Brendan Cowell has the bedraggled world-weariness and bluff intonation of late period Russell Crowe, while Billie Piper is magnetic in the central role, her abundant facial features conveying an intensity of emotion that would usually require a close-up.
The staging is clever, placing the action in a kind of Perspex tank with the audience banked up on either side. The performers are fitted with radio mics, meaning their voices emerge from above the stage, which seems to heighten the sense of voyeurism. Scene changes are effected by plunging the theatre into darkness, blasting ululating chants to cover the noise on stage, and displaying surtitles that chart the passage of time.
Director Simon Stone’s justification for updating and rewriting the play is that he wanted to show its universality, that the same issues that affected Spanish farm-girls also affect middle-class English yuppies.
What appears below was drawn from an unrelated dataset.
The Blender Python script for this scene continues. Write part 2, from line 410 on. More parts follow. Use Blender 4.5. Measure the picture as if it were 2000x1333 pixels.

His dialogue is sharp, and often funny, which is just as well because otherwise his play would be relentlessly miserable.
But Lorca described his play as a “tragic poem”, and transferring it to the contemporary vernacular has robbed it of its poetry. It is no longer a metaphor, but a concrete series of events, where mystery is replaced with science; gone is the wise woman and in her place is IVF. And while we can accept exaggeration and excess in the plots of allegorical tales, a myth transposed to the real world too easily becomes a melodrama. The specificity of this production jettisons the timelessness of the original, resulting in a unsophisticated tale of psychological unravelling, the implausibility of which is only obscured by the quality of Piper’s performance.